Local id (the anchor)

Resolution order inside a git working tree (storage.resolve_project_id):

  1. Anchor file<git-common-dir>/agent-trace-id, a single line containing at-<32 hex>.
  2. Created on init (or whenever resolve_project_id(..., create=True) runs without an existing anchor).
  3. Shared across linked git worktrees because they share git-common-dir.
  4. Path-derived fallback — If there is no anchor yet (un-init'd repo), the tool falls back to a sanitized form of the realpath of the repo root (legacy -Users-you-src-foo). This lets status/blame resolve to some directory before init.
  5. Non-git paths — Outside a git repo, a path-derived id is still produced for detached-edit and test scenarios.

A fresh clone gets a new local anchor. That is fine — the local anchor never travels with the repo, and it is not what teammates share. Team sharing happens at the remote-slug layer, not the anchor layer.


Remote slug (the canonical id)

When you run

agent-trace remote add origin https://traces.acme.com/acme/myrepo

the CLI parses the URL into (base_url, org_slug, project_slug) = (https://traces.acme.com, acme, myrepo) and stores all four fields in remotes.json. (Deployments served behind a shared API gateway use the …/at/<org>/<project> form, e.g. https://traces.acme.com/at/acme/myrepo; the org and project slugs are the same, and sync routes are issued under that /at/… prefix.) From that point on:

  • push and pull send project_id=myrepo on the wire.
  • The server stores rows under (org_id=resolve('acme'), project_id='myrepo'). This is the existing (org_id, project_id) UNIQUE composite key — slugs are unique within an org, just like GitHub repos within an org.
  • Two checkouts that bind the same URL push/pull from the same bucket. That is the whole point.
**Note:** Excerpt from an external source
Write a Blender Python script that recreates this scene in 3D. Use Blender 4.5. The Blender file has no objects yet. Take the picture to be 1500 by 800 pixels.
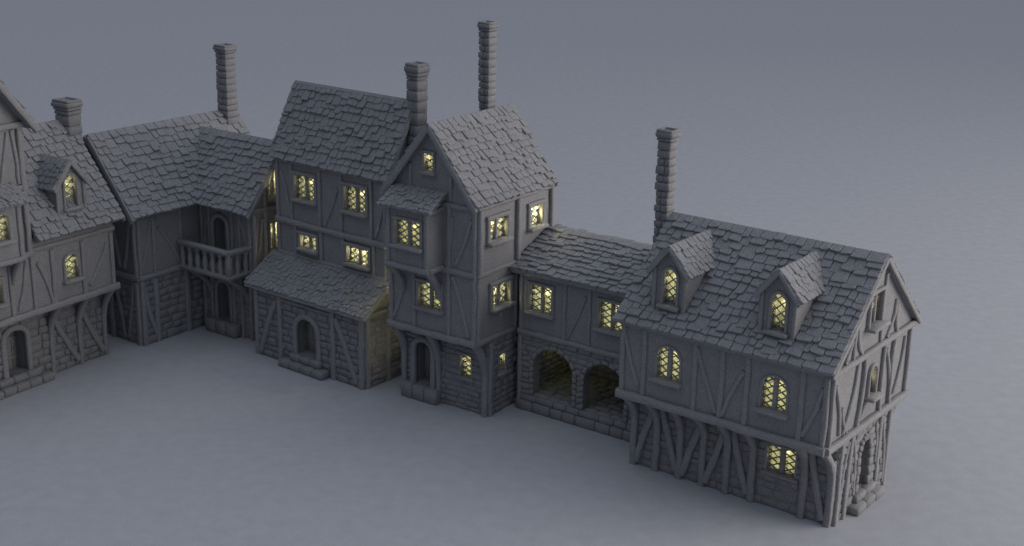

Slug shape (CHECK-enforced server-side, mirrored in the client):

^[a-z0-9][a-z0-9._-]{0,63}$

Lowercase only. Must start with [a-z0-9]. Up to 64 chars. Acme, -bad, and over-deep paths (beyond the optional /at/ gateway prefix) — all rejected with a clear error.

Registering a project

Projects are explicit on the server. Before pushing, register the slug:

agent-trace project create https://traces.acme.com/acme/myrepo --token <ORG_TOKEN>

Or in one step alongside remote add:

agent-trace remote add origin https://traces.acme.com/acme/myrepo \
    --token "$AT_TOKEN" --create

See reference/projects-create. The --create path requires either a token with the projects:write scope or AGENT_TRACE_ADMIN_SECRET set in the environment (admin secret matches the service's ADMIN_SECRET).

Why explicit registration

The service rejects pushes to unregistered slugs with 404 project_not_found. This mirrors GitHub: you create the repo, then push. It also stops anyone with an org-scoped token from squatting random slugs by sending traffic at them — registration carries an explicit projects:write gate that project-scoped tokens cannot pass.


adopt vs init

Command Purpose
agent-trace adopt [path] Registers metadata and prints the local project_id. Useful for scripting and registry visibility.
agent-trace init Full project setup: config, hooks as applicable, git hooks, notes refspec wiring, anchor creation.
agent-trace project create <url> Creates the server-side project under the URL's slug. Independent of the local anchor; talk to the service from any repo.

See the projects & adopt reference.


Multi-repo working directories

Some editor layouts open a parent folder containing multiple git roots. Commands that need a repo context accept --project (or equivalent) with either:

  • A path to the git repository root, or
  • A project_id string registered in the workspace.

When in doubt, pass --project /absolute/path/to/repo.


  • remote.default — which named remote push/pull/sync prefer when you omit --remote.
  • Per-project config (project-config.json) and per-project remotes.json are stored alongside data files. See Configuration.